La entrada triunfal de Jesús de Nazareth es un aviso para los que gustan de palmas y olivos, aplausos, incienso, laudos y cánticos. En unos días la misma gente que lo ensalzaba lo subió, pero crucificado, a los maderos. De todos los amigos que tenía le acompañaron su madre y pocos más. Y eso que era Dios. Al menos eso siguen repitiendo millones de personas depues de dos mil años. Aunque no hace ni dos semanas nos recordaron esa demoledora sentencia: «polvo eres y en polvo te has de convertir», ni caso que hacemos, como si no fuera con nosotros. Vivímos el momento como si nunca se fuera a acabar, envueltos en aromas de pachuli y oyendo sólo los laudos de los pelotas. La soberbia sube el ego a la estratosfera hasta que la proximidad al sol, como a Ícaro, le socarra las alas y cae en picado.

El Nazareno entraba en Jerusalem a lomos del borrico, hoy vemos algunos borricos entrar a lomos de los lameculos, que nunca faltan en los aledaños del poder. Jesús avisaba que hasta su entrada triunfal terminaría expirando en el Calvario. Hasta los del Imperio hacían desfilar a sus héroes bajo el laurel, pero con el puñetero esclavo recordándole a cada paso que era humano; que no se te olvide, repetía. El aviso sigue vigente, las entradas triunfales preceden al indefectible ocaso.
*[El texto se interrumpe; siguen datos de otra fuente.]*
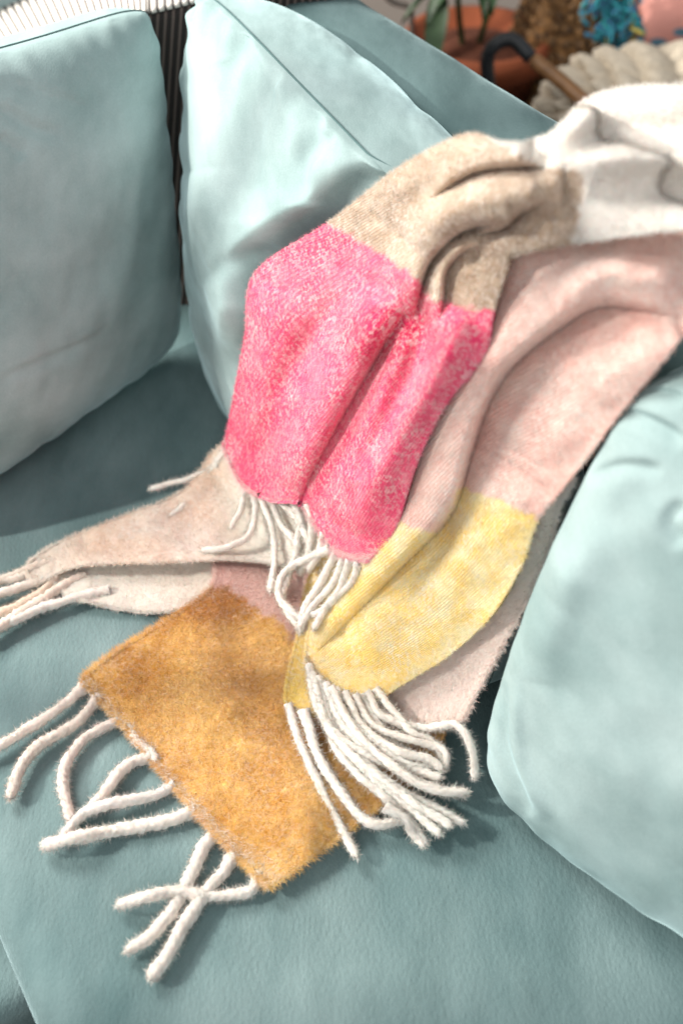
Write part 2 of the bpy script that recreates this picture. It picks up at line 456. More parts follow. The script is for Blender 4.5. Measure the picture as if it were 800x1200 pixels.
# ---- layer B : blush panel ending in pale yellow
rowsB = [
 [(870, 235), (868, 262), (866, 300), (864, 340), (862, 375)],
 [(800, 235), (800, 275), (800, 315), (800, 350), (812, 382)],
 [(700, 245), (705, 290), (720, 340), (745, 392), (768, 432)],
 [(610, 270), (625, 320), (655, 375), (690, 432), (724, 486)],
 [(540, 330), (565, 380), (600, 440), (640, 500), (684, 540)],
 [(490, 400), (525, 450), (560, 505), (600, 550), (652, 580)],
 [(450, 500), (490, 530), (530, 570), (575, 592), (630, 608)],
 [(420, 590), (455, 612), (500, 640), (550, 660), (610, 664)],
 [(390, 650), (420, 672), (465, 700), (515, 722), (575, 722)],
 [(372, 700), (395, 722), (435, 750), (480, 768), (528, 766)],
 [(360, 745), (378, 768), (410, 788), (450, 800), (486, 793)],
 [(358, 770), (370, 790), (395, 812), (420, 820), (444, 819)],
]
creaseB = [(800, 372), (745, 362), (700, 360), (655, 385), (600, 430), (572, 475), (553, 530), (530, 600), (480, 655), (420, 715), (370, 765)]
def colB(U, V, pix):
    l1 = side_of(pix, [(700, 640), (628, 606), (545, 573), (528, 600), (505, 622), (466, 610), (400, 560)], 3, 7, 21)
    y = lerp(YEL, (.95, .82, .48), np.clip(.4 + 1.2 * fbm(pix[..., 0] / 18, pix[..., 1] / 18, 31, 3), 0, 1))
    b = lerp(BLUSH, (.92, .70, .62), np.clip(.4 + fbm(pix[..., 0] / 30, pix[..., 1] / 30, 33, 3), 0, 1))
    return lerp(b, y, 1 - l1)
G = patch(rowsB, .036, wav=.003, wsc=60., gain=1.0, folds=[
    lambda P: lip(P, creaseB[::-1], .026, 5, 44, 16),
    
    lambda P: bump(P, [(800, 330), (740, 318), (690, 320), (640, 350)], .010, 22, 26),
    lambda P: bump(P, [(620, 540), (560, 640), (500, 720), (440, 790)], .014, 40, 50),
    lambda P: bump(P, [(800, 400), (730, 420), (660, 480), (610, 550)], .012, 40, 50),
    lambda P: bump(P, [(535, 590), (520, 640), (470, 720)], -.009, 16, 16),
])
build_cloth('woven_panel', G, colB, M_wool, blanket, 90000, fl=.0036, fw=.00024, edge=4000, roots=True, label='blush pink panel ending in a pale yellow band')

# ---- layer A : cream, tan and hot pink
rowsA = [
 [(880, 80), (880, 120), (880, 160), (880, 200), (880, 235), (880, 250), (880, 262)],
 [(800, 98), (800, 130), (800, 162), (800, 195), (800, 225), (800, 248), (800, 268)],
 [(735, 102), (735, 132), (735, 165), (735, 198), (735, 230), (733, 255), (732, 276)],
 [(685, 118), (686, 145), (686, 172), (684, 200), (680, 235), (678, 262), (676, 284)],
 [(640, 160), (640, 172), (640, 190), (636, 212), (632, 245), (632, 270), (634, 291)],
 [(590, 168), (592, 180), (594, 202), (594, 228), (592, 258), (598, 282), (606, 297)],
 [(545, 158), (546, 180), (548, 206), (552, 234), (560, 262), (578, 284), (597, 300)],
 [(468, 196), (478, 220), (495, 246), (518, 268), (545, 286), (572, 300), (594, 312)],
 [(388, 258), (412, 280), (448, 300), (482, 322), (512, 340), (545, 352), (578, 364)],
 [(300, 318), (345, 345), (395, 372), (440, 392), (480, 404), (520, 412), (566, 418)],
 [(287, 392), (325, 418), (368, 440), (408, 452), (445, 464), (480, 472), (520, 478)],
 [(274, 462), (306, 486), (342, 508), (378, 522), (415, 532), (450, 538), (487, 546)],
 [(264, 514), (290, 556), (322, 580), (358, 586), (388, 612), (418, 628), (462, 622)],
 [(262, 522), (284, 566), (316, 586), (352, 590), (384, 640), (406, 652), (432, 658)],
]
def colA(U, V, pix):
    tp = side_of(pix, [(330, 215), (385, 262), (450, 300), (490, 330), (510, 352), (578, 364), (640, 372)], 3, 8, 41)
    ct = side_of(pix, [(700, 330), (674, 280), (682, 205), (640, 198), (600, 178), (555, 150), (500, 110)], 4, 9, 43)
    cream = lerp(CREAM, (.85, .80, .745), np.clip(.5 + fbm(pix[..., 0] / 40, pix[..., 1] / 40, 44, 2), 0, 1))
    tan = lerp(TAN, (.64, .505, .38), np.clip(.35 + 1.2 * fbm(pix[..., 0] / 12, pix[..., 1] / 12, 45, 3), 0, 1))
    pk = lerp(PINK, (.91, .20, .30), np.clip(.3 + .9 * fbm(pix[..., 0] / 12, pix[..., 1] / 16, 46, 3), 0, 1))
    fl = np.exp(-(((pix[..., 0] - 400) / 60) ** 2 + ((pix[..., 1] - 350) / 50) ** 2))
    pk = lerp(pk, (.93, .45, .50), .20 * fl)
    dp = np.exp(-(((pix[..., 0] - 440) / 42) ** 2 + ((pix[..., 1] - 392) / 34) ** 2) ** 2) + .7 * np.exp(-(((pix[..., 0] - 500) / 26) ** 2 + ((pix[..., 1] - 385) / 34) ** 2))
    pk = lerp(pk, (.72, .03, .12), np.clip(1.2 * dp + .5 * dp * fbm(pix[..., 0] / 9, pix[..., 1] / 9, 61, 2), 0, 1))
    c = lerp(cream, tan, 1 - ct)
    return lerp(c, pk, tp)
knot = (575, 278)
foldsA = [
    lambda P: lip(P, [(346, 615), (358, 570), (388, 512), (420, 455), (450, 405), (475, 365)], .014, 6, 34, 16),
    lambda P: bump(P, [(455, 345), (412, 410), (370, 490), (335, 570)], .014, 24, 24),
    lambda P: bump(P, [(500, 350), (492, 420), (450, 500), (415, 560)], -.011, 15, 17),
    lambda P: bump(P, [(480, 385), (455, 440), (425, 520), (380, 600)], .008, 15, 15),
    lambda P: bump(P, [(300, 580), (315, 505), (345, 430), (400, 345)], -.007, 18, 20),
    lambda P: bump(P, [(330, 340), (310, 420), (285, 520)], .007, 28, 28),
    lambda P: bump(P, [(300, 600), (320, 540), (350, 470)], -.005, 14, 14),
    lambda P: bump(P, [(540, 360), (512, 430), (462, 510), (410, 620)], .020, 26, 28),
    lambda P: lip(P, [(486, 372), (492, 345), (505, 308), (535, 276), (566, 264), (600, 262)], .014, 4, 30, 12, .3),
    lambda P: lip(P, [(514, 380), (520, 350), (524, 318), (542, 296), (562, 288)], .009, 4, 14, 9, .2),
    lambda P: bump(P, [(545, 306), (565, 304), (590, 310)], -.003, 12, 12),
    lambda P: bump(P, [(480, 285), (530, 240), (600, 222), (660, 222)], .014, 24, 22),
    lambda P: lip(P, [(640, 196), (600, 196), (565, 200), (540, 210), (500, 235)][::-1], .008, 4, 22, 10, .5),
    lambda P: bump(P, [(440, 250), (500, 190), (560, 172), (620, 182)], .008, 30, 26),
    lambda P: lip(P, [(560, 275), (590, 268), (612, 250), (640, 235)], .009, 4, 20, 10, .4),
    # cream folds
    lambda P: bump(P, [(640, 185), (672, 148), (715, 122), (830, 120)], .007, 24, 26),
    lambda P: bump(P, [(655, 195), (720, 160), (830, 152)], -.003, 18, 18),
    lambda P: bump(P, [(640, 200), (710, 182), (780, 182), (860, 195)], .006, 22, 22),
    lambda P: bump(P, [(690, 222), (745, 238), (800, 228), (860, 225)], -.004, 22, 20),
]
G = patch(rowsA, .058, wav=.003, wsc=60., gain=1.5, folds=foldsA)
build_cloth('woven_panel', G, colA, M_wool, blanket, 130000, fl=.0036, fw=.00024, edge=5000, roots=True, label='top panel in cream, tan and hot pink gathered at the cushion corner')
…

Mañana rompe el redoble tamboril de la Semana Santa. Mandamos la infantería infantil a dar la bienvenida, agitando palmas, derrochando inocencia, rendidos a las bienaventuranzas, creyendo en la verdad y en la vida, paladeando las pequeñas cosas, ignorando los sacrificios paternos, vistiendo estrenos, inundando el domingo de sonrisas, alegrando a los tristes. Quizá porque eran ellos, los chiquillos, el Nazareno se dejó llevar. A partir del lunes vienen los de tapadillo, con sus desfiles de oropeles, penitentes reincidentes, sayales de seda, humildes de procesión, anónimos conocidos, rezadores de semana, plañideras de contrato. Lo llevan a coscoletas hasta el suplicio del viernes en el Gólgota donde le asaetean. Ahí los pasajes de gloria expiran. Las vísperas del infinito nos vuelven rezadores. Al final todos, tambien los triunfadores, criando malvas. Tenemos pocos días para pensar en la muerte, y menos si estamos en la rutina de las vacaciones. Hasta el domingo. ¿Y después? Luego vuelve el arrastre cotidiano; el quehacer envolvente; el sinvivir de la vida; el torbellino de angustias; los gozos ocasionales; las alegrías efímeras; y, los triunfos banales.

Después, pienso yo, a todos nos gustaría creer en la resurrección, incluso en domingo. Al menos a mí; me gusta creer en la resurrección de la carne, pero con mucha discreción. Las distintas confesiones lo proclaman: y al tercer día resucitó. Lo proclaman incluso como la resurrección de la carne; debe ser de lo poco que las sotanas santifican de la carne. Pero me temo que lo proclaman porque eso les otorga las llaves del cielo, de la eternidad, de la gloria, del éxito, que dicen los modernos. Otra llegada triunfal, pero ahora de la mano de los jerarcas eclesiásticos. Pero esta entrada es para la Jerusalem eterna. Por eso han mandado los curas lo que han mandado en siglos: Tu sí, tú no. De ahí deriva su poder, del reparto de indulgencias. Se especializaron en procesiones triunfales de los poderosos.

Por eso llevo con discreción mi esperanza, y con disimulada emoción la fe popular de gentes como las de Santa Cruz. Seguramente tambien por eso Antonio Machado recitaba su fe en el Cristo que «anduvo en la mar». Pero que no se enteren ni cofrades, ni sacristanes, ni curas.